One of the innovations I’ve noticed this year is the flip-top pour spout. I first noticed it on the Texas Pete hot sauce I keep handy. Instead of the screw off top and then shake and hope you don’t drop it under the refrigerator, there is this flip top gadget.
Pretty clever and convenient. Then I notice that the mustard container has one. The toothpaste tube has one. Several different containers that squirt, have this new flip top pour spout.
Like the tab top instead of using a church key or a can opener or the zip top bag. Everyday someone somewhere is experimenting with new ideas of how we can open and reseal frustrating items.
In this period of inflation, don’t know how much more an item cost with this new invention. I don’t know who came up with the idea, but I’m sure there is a pattern. There seems to be variations, but with the popularity of this flip-top, someone is making money.
This is just one of the many changes that happen and we just get used to them. Buttons are still on the same side; shoe laces still tie the same way and hopefully the flush toilet still works the same way. Though the telephone has gone from a pay-booth calling an operator with an extension cord to annoying buzzer in your pocket, televisions has become bigger with better resolution and more selections are still boring.
Changes will continue long after we are gone, because we are a curious creature full of notions at the wonder of our natural surrounds. Can we make it faster? Louder? Taller? Should we go where no one else has ever been, just to say we’ve been there and you ought to see it?
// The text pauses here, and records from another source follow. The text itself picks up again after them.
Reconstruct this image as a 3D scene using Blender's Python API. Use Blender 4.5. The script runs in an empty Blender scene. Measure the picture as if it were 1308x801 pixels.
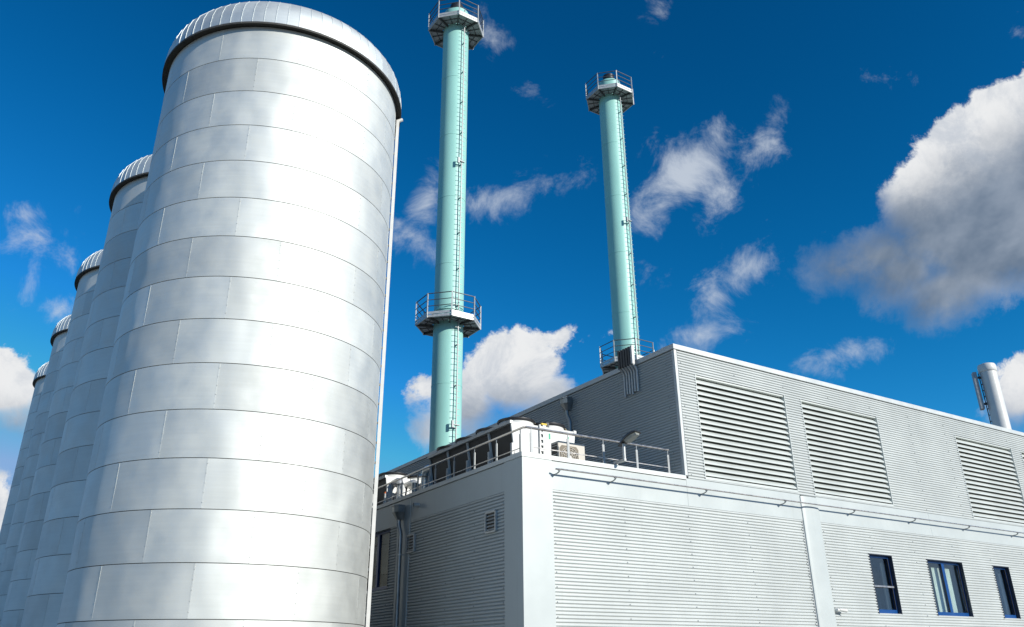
import bpy, math, random
from mathutils import Vector, Matrix
random.seed(7)
R = math.radians
scene = bpy.context.scene
COL = scene.collection

# ------------------------------------------------------------------ camera
FPX, IMW, IMH = 1029.93, 1308.0, 801.0
CX, CY = 654.0, 400.5
RT = Vector((0.84365157, -0.53684715, -0.00686712))
UP = Vector((-0.20797536, -0.33857025, 0.91766902))
FW = Vector((0.494973, 0.77276472, 0.3972863))
cam_d = bpy.data.cameras.new('camera')
cam = bpy.data.objects.new('camera', cam_d)
COL.objects.link(cam)
cam_d.sensor_width = 36.0
cam_d.lens = FPX / IMW * 36.0
cam_d.clip_start = 0.1
cam_d.clip_end = 9000
cam.matrix_world = Matrix(((RT.x, UP.x, -FW.x, 0), (RT.y, UP.y, -FW.y, 0), (RT.z, UP.z, -FW.z, 1.6), (0, 0, 0, 1)))
scene.camera = cam

# ------------------------------------------------------------------ render settings, sun, sky
scene.render.engine = 'CYCLES'
scene.cycles.use_denoising = True
scene.cycles.max_bounces = 6
scene.cycles.caustics_reflective = False
scene.cycles.caustics_refractive = False
scene.cycles.sample_clamp_indirect = 6.0
scene.view_settings.view_transform = 'Standard'
scene.view_settings.look = 'None'
scene.view_settings.gamma = 1.0
scene.view_settings.use_curve_mapping = False
scene.view_settings.exposure = 0.0
SUN_AZ, SUN_EL = 289.0, 24.0
sd = bpy.data.lights.new('sun', 'SUN')
sd.energy = 5.0
sd.angle = R(0.53)
sd.color = (1.0, 0.965, 0.89)
sun = bpy.data.objects.new('sun', sd)
COL.objects.link(sun)
sv = Vector((math.cos(R(SUN_AZ)) * math.cos(R(SUN_EL)), math.sin(R(SUN_AZ)) * math.cos(R(SUN_EL)), math.sin(R(SUN_EL))))
sun.rotation_euler = sv.to_track_quat('Z', 'Y').to_euler()
sun.location = (0, 0, 60)


class NT:
    """short hand for wiring nodes"""
    def __init__(self, tree):
        self.t = tree
        self.n = tree.nodes
        self.l = tree.links

    def new(self, typ, **kw):
        nd = self.n.new(typ)
        for k, v in kw.items():
            setattr(nd, k, v)
        return nd

    def put(self, sock, v):
        if isinstance(v, bpy.types.NodeSocket):
            self.l.new(v, sock)
        else:
            sock.default_value = v

    def math(self, op, a, b=0.0, c=0.0, clamp=False):
        nd = self.new('ShaderNodeMath', operation=op, use_clamp=clamp)
        self.put(nd.inputs[0], a)
        self.put(nd.inputs[1], b)
        if op in ('MULTIPLY_ADD', 'COMPARE', 'SMOOTH_MIN', 'SMOOTH_MAX'):
            self.put(nd.inputs[2], c)
        return nd.outputs[0]

    def sstep(self, v, lo, hi, to0=0.0, to1=1.0):
        nd = self.new('ShaderNodeMapRange', interpolation_type='SMOOTHSTEP')
        self.put(nd.inputs['Value'], v)
        self.put(nd.inputs['From Min'], lo)
        self.put(nd.inputs['From Max'], hi)
        self.put(nd.inputs['To Min'], to0)
        self.put(nd.inputs['To Max'], to1)
        return nd.outputs[0]

    def noise(self, vec, scale, detail=4.0, rough=0.55, distortion=0.0, dim='3D'):
        nd = self.new('ShaderNodeTexNoise', noise_dimensions=dim)
        if vec is not None:
            self.l.new(vec, nd.inputs['Vector'])
        nd.inputs['Scale'].default_value = scale
        nd.inputs['Detail'].default_value = detail
        nd.inputs['Roughness'].default_value = rough
        nd.inputs['Distortion'].default_value = distortion
        return nd

    def mix(self, f, a, b):
        nd = self.new('ShaderNodeMix', data_type='RGBA')
        self.put(nd.inputs[0], f)
        self.put(nd.inputs[6], a)
        self.put(nd.inputs[7], b)
        return nd.outputs[2]

    def dot(self, v, const):
        nd = self.new('ShaderNodeVectorMath', operation='DOT_PRODUCT')
        self.l.new(v, nd.inputs[0])
        nd.inputs[1].default_value = const
        return nd.outputs['Value']


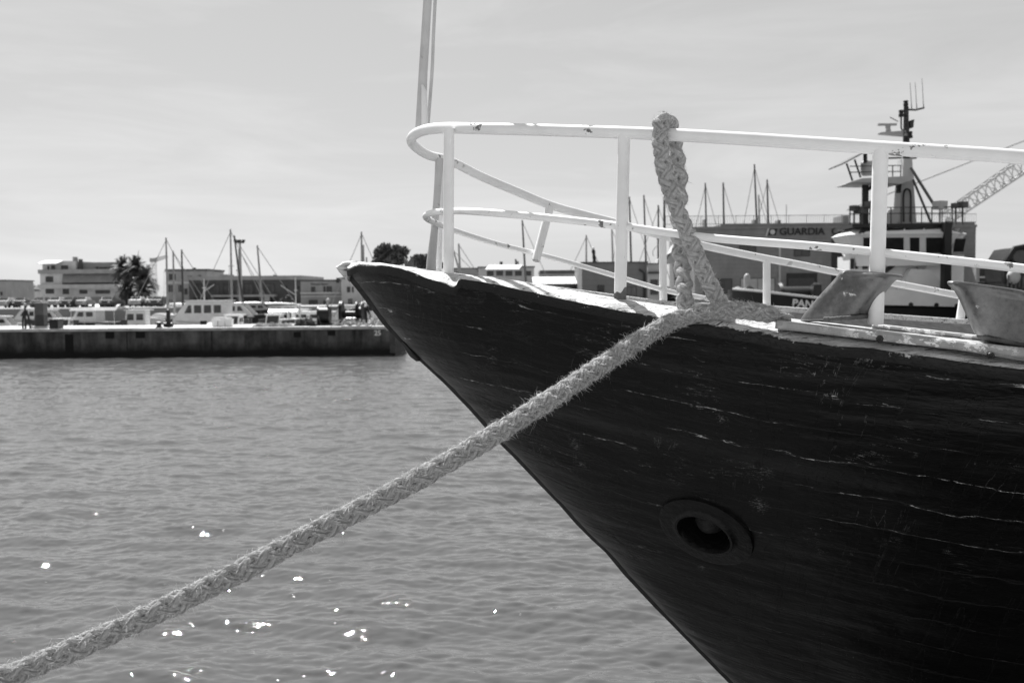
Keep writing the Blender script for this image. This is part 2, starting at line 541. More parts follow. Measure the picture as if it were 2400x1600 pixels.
def wave1(a, b):
    return np.sin(a * 7.1 + 1.3) * np.sin(b * 5.3 + 0.4) + 0.5 * np.sin(a * 17 + b * 11) * np.sin(b * 13 - a * 5)

def hull_side(side, NX, NH, zfun, ztop_edge):
    hs = np.linspace(0, 1, NH) ** 1.15 * 3.35
    V = np.zeros((NH, NX, 3)); UV = np.zeros((NH, NX, 2))
    s = np.linspace(0, 1, NX)
    xs = np.linspace(TIP, TIP + 6.5, 1300)
    zst = np.interp(xs, SX, SZ)
    for j, h in enumerate(hs):
        f = zst - (zfun(xs - TIP) - h)
        neg = np.where(f <= 0)[0]
        xk = xs[neg[0]] if len(neg) else xs[-1]
        if h < 1e-6: xk = TIP
        xk += 0.035
        x = xk + (TIP + LEN - xk) * s ** 1.7
        c = 1.0 - 0.13 * h
        du = x - xk
        v = 0.045 + c * du ** 0.62
        cap_b = (3.15 - 0.10 * h) * np.minimum(1, 1.0 - np.clip((x - TIP - 9.5) / 4.0, 0, 1) ** 2 * 0.5)
        v = np.minimum(v, cap_b)
        # rubbing strake half a metre down and slightly uneven planks
        k = np.clip(du / 0.7, 0, 1)
        v = v - 0.045 * k * (1 / (1 + np.exp(-(h - 0.535) / 0.012)))
        v = v + 0.006 * k * wave1(x * 0.8, h * 3.0)
        V[j, :, 0] = x
        V[j, :, 1] = YC - side * v
        V[j, :, 2] = (zfun(x - TIP) if j else ztop_edge(x - TIP)) - h
        UV[j, :, 0] = x; UV[j, :, 1] = h
    return V, UV

V, UV = hull_side(1, 520, 190, z_plank, lambda u: np.minimum(z_out(u), z_plank(u) + 0.02))
# where the hawse pipe opens
HAWSE = None; best = 1e9
for j in range(20, 150):
    for i in range(20, 300):
        p = V[j, i]
        q = proj(p)
        dd = (q[0] - 1655) ** 2 + (q[1] - 1242) ** 2
        if dd < best: best, HAWSE, HJ = dd, Vector(p), (j, i)
e1 = Vector(V[HJ[0], HJ[1] + 6] - V[HJ[0], HJ[1] - 6]).normalized()
e2 = Vector(V[HJ[0] + 6, HJ[1]] - V[HJ[0] - 6, HJ[1]]).normalized()
HN = e1.cross(e2).normalized()
if HN.y > 0: HN = -HN
Vf = V.reshape(-1, 3)
Q = grid_quads(190, 520, flip=True)
ctr = Vf[Q].mean(1)
dist = np.linalg.norm(ctr - np.array(HAWSE), axis=1)
Q = Q[dist > 0.145]
Vr, UVr = hull_side(-1, 150, 40, lambda u: z_far(u) - 0.05, lambda u: z_far(u) - 0.05)
Qr = grid_quads(40, 150, off=len(Vf))
# transom
n0 = len(Vf) + len(Vr.reshape(-1, 3))
tr = np.concatenate([V[::5, -1], Vr[::1, -1][: len(V[::5, -1])]])
nt = len(V[::5, -1])
Qt = np.array([(n0 + i, n0 + i + 1, n0 + nt + i + 1, n0 + nt + i) for i in range(min(nt, len(tr) - nt) - 1)])
def on_hull(px, py):
    q = Vf[np.argmin([(proj(p_)[0] - px) ** 2 + (proj(p_)[1] - py) ** 2 for p_ in Vf[::3]]) * 3]
    return tuple(q)
M_hull = make_hull([(on_hull(1343, 1046), 0.07), (on_hull(1366, 1092), 0.04), (on_hull(1782, 1180), 0.075), (on_hull(1800, 1106), 0.05), (on_hull(1700, 985), 0.05), (on_hull(1640, 1325), 0.04), (on_hull(985, 704), 0.025)])
hull = np_mesh('hull', np.concatenate([Vf, Vr.reshape(-1, 3), tr]), np.concatenate([Q, Qr, Qt]), M_hull, ship,
               np.concatenate([UV.reshape(-1, 2), UVr.reshape(-1, 2), np.zeros((len(tr), 2))]))

# stem post: a timber a hand wide along the cutwater
m = MB()
rings = []
sp_ = [Vector((x, YC, z)) for x, z in zip(SX, SZ)]
sp_[0] = at(806, 640, YC); sp_.insert(1, at(822, 660, YC))
for i, p in enumerate(sp_):
    t_ = (sp_[min(i + 1, len(sp_) - 1)] - sp_[max(i - 1, 0)]).normalized()
    nrm = Vector((-t_.z, 0, t_.x)) * -1.0
    if nrm.x < 0: nrm = -nrm                       # points aft / into the hull
    a = p
    b = p + nrm * (0.02, 0.035, 0.05)[min(i, 2)]
    c = p + nrm * (0.03, 0.06, 0.12, 0.16)[min(i, 3)]
    rings.append([a + Vector((0, -0.012, 0)), b + Vector((0, -0.058, 0)), c + Vector((0, -0.075, 0)), c + Vector((0, 0.075, 0)), b + Vector((0, 0.058, 0)), a + Vector((0, 0.012, 0))])
m.loft(rings)
stem_post = m.build('stem_post', plain('worn_black_timber', 0.022, 0.5, 0.6, 9, 0.3, 0, 0.6, 24, (1, 4, 4)), ship, smooth=35)

# worn stem head standing proud of the planking
m = MB(); hp = [(791, 624), (799, 619), (806, 614.5), (822, 612), (838, 613), (842, 624), (832, 634), (826, 646), (821, 660), (812, 652), (800, 637)]
rg = random.Random(8); rings = []
for dy, k in ((-0.082, 0.80), (-0.066, 0.97), (0.0, 1.0), (0.066, 0.97), (0.082, 0.80)):
    ring = []
    for px, py in hp:
        q = at(818 + (px - 818) * k, 632 + (py - 632) * k, YC); ring.append(Vector((q.x + rg.uniform(-.004, .004), YC + dy + rg.uniform(-.006, .006), q.z + rg.uniform(-.004, .004))))
    rings.append(ring)
m.loft(rings); m.build('stem_head', M_cap, ship, smooth=25)

# cap rail, near and far: adzed and weathered, so nothing is quite straight
def _soft(n, w, amp, seed):
    q = np.random.default_rng(seed).normal(size=n + w); q = np.convolve(q, np.hanning(w) / np.hanning(w).sum(), 'valid')[:n]; return q / q.std() * amp
ROUGH = _soft(1200, 9, 0.0022, 1); ROUGH2 = [_soft(1200, 40, 0.0028, 5 + k) for k in range(4)]
def cap(side, ztop, zedge, u_end, N, drop=0.0):
    u = 0.09 + np.linspace(0, 1, N) ** 1.25 * (u_end - 0.09)
    prof = [(-0.235, 'T', -0.14, -0.35), (-0.235, 'T', -0.01, -0.06), (-0.225, 'T', 0.0, 0.0), (-0.19, 'T', 0.0, 0.12), (-0.155, 'T', -0.001, 0.24), (-0.13, 'M', 0.06, 0.36), (-0.105, 'M', 0.2, 0.46), (-0.08, 'M', 0.37, 0.56),
            (-0.055, 'M', 0.55, 0.66), (-0.03, 'M', 0.73, 0.76), (-0.012, 'M', 0.88, 0.84), (0.002, 'M', 0.98, 0.9), (0.006, 'E', 0.0, 0.95), (0.005, 'E', -0.012, 1.0), (-0.01, 'E', -0.04, 1.1)]
    V = np.zeros((len(prof), N, 3)); UV = np.zeros((len(prof), N, 2))
    zt, ze = ztop(u), zedge(u)
    ze = np.minimum(ze, zt - 0.006)
    x = TIP + u
    for j, (dv, k, a, vv) in enumerate(prof):
        v = np.maximum(gb(u) + dv, 0.0 if dv < -0.1 else 0.012)
        rough = ROUGH[(np.arange(N) + j * 3) % len(ROUGH)] * 0.6 + ROUGH2[j % 4][:N]
        if k == 'T': z = zt + a * np.clip((u - 0.25) / 0.8, 0.02, 1)
        elif k == 'M': z = zt * (1 - a) + ze * a + rough
        else: z = ze + a
        V[j, :, 0], V[j, :, 1], V[j, :, 2] = x, YC - side * (v + (rough * 0.8 if k != 'T' else 0)), z
        UV[j, :, 0], UV[j, :, 1] = x, vv
    return V.reshape(-1, 3), UV.reshape(-1, 2), grid_quads(len(prof), N, flip=(side < 0))
Vc, UVc, Qc = cap(1, z_top, z_out, LEN, 900)
np_mesh('cap_rail', Vc, Qc, M_cap, ship, UVc)
Vc, UVc, Qc = cap(-1, lambda u: z_far(u), lambda u: z_far(u) - 0.05, LEN, 300)
np_mesh('cap_rail', Vc, Qc, M_cap, ship, UVc)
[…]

If change is so good, why do we remembrance over the good ole days and talk so fondly about the way things used to be. Remember the time before you had a car? Remember the days filled with sitting in a classroom being bored out of your mind and daydreaming about the sunny day? Remember the freedom before you had children? Remember walking home in the rain without an umbrella?
How many times have you changed your dishes? How many times have you changed your automobiles? How many times have you changed your appliances? How many times have you changed your sheets? How many times have you changed your phone? How many times have you changed your partner?
What do you save? Granny’s tea kettle though you don’t drink tea? Your father’s musky ties waiting for them to become retro? Uncle Jake’s old car you plan to someday get running again? Your children’s drawings that used to be on the refrigerator but are stuffed away in a box in the attic? Old love letters where if read today have entirely different meanings?
As fall appears and the temperature drops and the leaves fall in colors, notice the changes around you. Then remember your memories during the holidays.